What is required
Please quote exactly the opening lines of the data, from the first line to the one where "random.seed(7)" appears.

Information supplied

:::::

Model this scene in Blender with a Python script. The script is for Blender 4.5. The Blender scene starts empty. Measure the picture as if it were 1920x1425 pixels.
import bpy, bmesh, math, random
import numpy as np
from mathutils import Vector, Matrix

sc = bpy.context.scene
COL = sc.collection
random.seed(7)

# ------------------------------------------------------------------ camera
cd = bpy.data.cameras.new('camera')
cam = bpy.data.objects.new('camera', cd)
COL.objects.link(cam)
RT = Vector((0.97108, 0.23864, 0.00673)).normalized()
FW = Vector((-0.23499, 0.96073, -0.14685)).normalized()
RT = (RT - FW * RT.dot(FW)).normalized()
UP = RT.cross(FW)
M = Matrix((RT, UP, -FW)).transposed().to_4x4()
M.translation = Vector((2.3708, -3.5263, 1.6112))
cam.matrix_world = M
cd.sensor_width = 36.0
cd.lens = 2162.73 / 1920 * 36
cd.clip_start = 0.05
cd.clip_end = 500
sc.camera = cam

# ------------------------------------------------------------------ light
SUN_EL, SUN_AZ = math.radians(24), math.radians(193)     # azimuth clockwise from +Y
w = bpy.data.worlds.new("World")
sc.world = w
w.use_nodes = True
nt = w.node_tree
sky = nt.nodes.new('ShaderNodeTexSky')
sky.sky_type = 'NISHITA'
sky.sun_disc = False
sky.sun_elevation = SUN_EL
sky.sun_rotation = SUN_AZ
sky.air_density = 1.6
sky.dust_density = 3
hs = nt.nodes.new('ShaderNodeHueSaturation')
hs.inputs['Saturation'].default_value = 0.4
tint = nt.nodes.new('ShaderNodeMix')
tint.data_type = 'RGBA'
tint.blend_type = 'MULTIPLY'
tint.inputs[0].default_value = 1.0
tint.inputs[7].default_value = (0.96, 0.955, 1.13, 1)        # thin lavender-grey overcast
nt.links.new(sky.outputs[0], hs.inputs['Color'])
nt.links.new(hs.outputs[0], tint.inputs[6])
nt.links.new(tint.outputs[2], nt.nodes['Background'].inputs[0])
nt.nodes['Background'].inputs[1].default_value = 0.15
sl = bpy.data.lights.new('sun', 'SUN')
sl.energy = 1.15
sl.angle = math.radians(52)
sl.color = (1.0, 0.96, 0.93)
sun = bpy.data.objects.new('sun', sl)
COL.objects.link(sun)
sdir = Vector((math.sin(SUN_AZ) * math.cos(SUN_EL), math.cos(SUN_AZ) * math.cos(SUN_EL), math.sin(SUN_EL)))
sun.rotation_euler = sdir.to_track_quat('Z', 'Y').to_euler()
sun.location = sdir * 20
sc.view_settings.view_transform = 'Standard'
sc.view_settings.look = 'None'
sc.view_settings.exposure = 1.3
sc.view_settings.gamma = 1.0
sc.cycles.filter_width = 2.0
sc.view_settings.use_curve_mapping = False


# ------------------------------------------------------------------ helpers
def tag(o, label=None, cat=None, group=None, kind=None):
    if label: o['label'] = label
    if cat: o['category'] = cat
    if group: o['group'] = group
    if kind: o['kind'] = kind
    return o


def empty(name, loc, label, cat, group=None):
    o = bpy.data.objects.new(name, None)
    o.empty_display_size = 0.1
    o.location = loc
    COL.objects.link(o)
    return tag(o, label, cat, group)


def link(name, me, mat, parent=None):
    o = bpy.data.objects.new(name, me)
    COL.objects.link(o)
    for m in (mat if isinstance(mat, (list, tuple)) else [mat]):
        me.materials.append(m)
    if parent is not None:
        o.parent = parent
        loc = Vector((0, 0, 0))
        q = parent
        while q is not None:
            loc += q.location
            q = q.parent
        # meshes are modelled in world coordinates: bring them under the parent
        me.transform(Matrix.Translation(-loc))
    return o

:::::

Correct response
Model this scene in Blender with a Python script. The script is for Blender 4.5. The Blender scene starts empty. Measure the picture as if it were 1920x1425 pixels.
import bpy, bmesh, math, random
import numpy as np
from mathutils import Vector, Matrix

sc = bpy.context.scene
COL = sc.collection
random.seed(7)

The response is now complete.